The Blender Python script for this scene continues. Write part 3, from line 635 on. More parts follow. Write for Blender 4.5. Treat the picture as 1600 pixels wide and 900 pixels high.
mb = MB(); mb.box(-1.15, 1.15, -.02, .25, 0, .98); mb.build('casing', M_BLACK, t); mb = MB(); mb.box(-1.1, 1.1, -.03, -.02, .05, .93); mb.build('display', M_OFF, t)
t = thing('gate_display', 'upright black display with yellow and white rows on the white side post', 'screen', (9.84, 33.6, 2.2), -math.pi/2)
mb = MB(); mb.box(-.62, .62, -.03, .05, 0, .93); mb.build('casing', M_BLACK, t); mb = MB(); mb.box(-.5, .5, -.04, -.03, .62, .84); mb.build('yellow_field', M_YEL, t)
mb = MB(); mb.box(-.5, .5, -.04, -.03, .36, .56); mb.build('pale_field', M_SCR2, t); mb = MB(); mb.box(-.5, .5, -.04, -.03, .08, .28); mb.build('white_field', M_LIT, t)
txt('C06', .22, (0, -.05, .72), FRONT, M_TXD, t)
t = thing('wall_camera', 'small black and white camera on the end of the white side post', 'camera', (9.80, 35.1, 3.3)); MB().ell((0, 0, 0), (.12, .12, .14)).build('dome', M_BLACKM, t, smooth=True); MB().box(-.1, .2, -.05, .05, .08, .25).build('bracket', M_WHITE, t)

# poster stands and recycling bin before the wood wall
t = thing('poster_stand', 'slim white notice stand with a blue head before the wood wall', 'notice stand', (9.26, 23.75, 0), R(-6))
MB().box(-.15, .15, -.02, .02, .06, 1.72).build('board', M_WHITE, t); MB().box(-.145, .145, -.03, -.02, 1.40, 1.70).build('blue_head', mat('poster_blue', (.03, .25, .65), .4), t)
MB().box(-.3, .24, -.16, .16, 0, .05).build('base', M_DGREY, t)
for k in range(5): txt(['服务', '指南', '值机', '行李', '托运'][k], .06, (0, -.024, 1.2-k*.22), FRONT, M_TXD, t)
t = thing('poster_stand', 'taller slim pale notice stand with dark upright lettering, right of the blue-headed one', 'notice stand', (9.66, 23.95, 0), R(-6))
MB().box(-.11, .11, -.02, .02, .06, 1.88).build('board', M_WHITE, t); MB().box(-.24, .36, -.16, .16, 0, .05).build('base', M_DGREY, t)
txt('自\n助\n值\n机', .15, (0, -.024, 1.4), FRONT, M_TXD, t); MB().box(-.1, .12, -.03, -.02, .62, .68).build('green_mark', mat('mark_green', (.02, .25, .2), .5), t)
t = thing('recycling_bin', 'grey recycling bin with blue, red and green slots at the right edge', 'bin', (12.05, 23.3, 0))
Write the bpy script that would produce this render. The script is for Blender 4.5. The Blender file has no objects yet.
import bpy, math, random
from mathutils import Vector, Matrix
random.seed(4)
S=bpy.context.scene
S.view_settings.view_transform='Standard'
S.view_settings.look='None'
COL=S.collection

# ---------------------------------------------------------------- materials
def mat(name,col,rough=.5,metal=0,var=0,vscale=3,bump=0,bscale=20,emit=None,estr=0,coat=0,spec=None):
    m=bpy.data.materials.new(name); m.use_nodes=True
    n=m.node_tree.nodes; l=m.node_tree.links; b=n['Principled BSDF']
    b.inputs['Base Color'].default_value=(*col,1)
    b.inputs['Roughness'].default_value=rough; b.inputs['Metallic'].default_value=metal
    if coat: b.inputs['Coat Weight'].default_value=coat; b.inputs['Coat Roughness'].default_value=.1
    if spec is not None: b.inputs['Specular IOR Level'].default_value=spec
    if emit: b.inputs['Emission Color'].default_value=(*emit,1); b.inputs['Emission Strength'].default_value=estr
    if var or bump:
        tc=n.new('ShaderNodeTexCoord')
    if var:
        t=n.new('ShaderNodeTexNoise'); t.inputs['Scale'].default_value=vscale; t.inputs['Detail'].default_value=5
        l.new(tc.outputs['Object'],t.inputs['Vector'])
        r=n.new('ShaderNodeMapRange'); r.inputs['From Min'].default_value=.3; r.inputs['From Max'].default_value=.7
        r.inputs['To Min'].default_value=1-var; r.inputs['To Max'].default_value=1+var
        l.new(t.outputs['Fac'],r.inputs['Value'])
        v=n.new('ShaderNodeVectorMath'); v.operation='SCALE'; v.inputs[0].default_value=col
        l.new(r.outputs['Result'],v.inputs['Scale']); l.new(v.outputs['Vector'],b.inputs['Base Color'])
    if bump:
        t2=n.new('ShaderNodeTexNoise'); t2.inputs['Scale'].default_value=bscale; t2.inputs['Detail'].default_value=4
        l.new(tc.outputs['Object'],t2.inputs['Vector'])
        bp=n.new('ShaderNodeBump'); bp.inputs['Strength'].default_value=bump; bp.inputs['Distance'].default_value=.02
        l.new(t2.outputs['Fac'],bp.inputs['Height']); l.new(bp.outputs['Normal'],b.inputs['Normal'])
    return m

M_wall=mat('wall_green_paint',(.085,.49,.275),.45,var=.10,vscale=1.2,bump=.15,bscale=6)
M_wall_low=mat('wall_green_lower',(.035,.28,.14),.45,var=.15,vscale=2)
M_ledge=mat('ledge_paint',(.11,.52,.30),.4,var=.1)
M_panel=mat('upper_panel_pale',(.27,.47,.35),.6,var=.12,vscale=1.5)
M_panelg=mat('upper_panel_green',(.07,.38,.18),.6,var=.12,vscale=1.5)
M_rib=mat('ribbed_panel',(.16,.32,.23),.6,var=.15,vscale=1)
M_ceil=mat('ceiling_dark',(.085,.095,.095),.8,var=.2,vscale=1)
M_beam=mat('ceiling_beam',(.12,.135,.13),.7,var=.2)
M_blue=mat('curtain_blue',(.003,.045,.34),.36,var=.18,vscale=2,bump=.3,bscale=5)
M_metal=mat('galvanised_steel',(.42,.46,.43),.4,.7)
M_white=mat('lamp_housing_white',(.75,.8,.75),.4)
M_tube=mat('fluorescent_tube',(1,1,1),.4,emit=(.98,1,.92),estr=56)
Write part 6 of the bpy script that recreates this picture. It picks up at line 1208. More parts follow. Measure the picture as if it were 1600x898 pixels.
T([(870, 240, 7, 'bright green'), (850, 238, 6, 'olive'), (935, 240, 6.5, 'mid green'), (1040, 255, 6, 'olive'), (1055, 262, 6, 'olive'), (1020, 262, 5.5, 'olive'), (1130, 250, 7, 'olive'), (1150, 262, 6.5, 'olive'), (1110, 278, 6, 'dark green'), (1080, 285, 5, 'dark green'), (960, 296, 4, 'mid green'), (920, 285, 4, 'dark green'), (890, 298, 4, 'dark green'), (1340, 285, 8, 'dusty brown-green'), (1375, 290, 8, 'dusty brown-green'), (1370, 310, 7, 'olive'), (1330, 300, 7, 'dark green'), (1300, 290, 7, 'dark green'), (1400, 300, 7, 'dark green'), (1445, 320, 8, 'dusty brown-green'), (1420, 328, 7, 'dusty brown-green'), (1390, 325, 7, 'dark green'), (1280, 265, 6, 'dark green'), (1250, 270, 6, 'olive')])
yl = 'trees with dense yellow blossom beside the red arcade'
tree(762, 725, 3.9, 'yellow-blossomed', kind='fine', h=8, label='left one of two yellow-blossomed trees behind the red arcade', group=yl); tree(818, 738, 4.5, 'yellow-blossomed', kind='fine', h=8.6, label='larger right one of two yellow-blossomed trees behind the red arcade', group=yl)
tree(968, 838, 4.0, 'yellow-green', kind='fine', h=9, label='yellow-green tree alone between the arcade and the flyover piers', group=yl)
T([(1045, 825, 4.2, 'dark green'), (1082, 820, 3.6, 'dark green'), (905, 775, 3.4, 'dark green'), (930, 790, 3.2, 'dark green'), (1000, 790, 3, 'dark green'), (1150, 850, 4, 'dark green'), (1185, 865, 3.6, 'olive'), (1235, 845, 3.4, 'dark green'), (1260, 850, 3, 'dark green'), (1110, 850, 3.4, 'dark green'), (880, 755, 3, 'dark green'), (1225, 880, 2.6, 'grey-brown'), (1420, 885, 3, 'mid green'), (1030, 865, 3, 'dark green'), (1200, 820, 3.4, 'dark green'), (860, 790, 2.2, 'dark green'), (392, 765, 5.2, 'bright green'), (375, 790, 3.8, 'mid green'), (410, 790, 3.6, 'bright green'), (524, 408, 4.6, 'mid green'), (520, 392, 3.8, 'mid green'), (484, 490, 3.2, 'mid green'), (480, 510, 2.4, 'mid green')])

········

__WRITTEN TASK__. Only the lines from the one with "Write the bpy" up to the one with "COL=S.collection" should be repeated, both included, exactly as they appear.

__THE OUTPUT__.
Write the bpy script that would produce this render. The script is for Blender 4.5. The Blender file has no objects yet.
import bpy, math, random
from mathutils import Vector, Matrix
random.seed(4)
S=bpy.context.scene
S.view_settings.view_transform='Standard'
S.view_settings.look='None'
COL=S.collection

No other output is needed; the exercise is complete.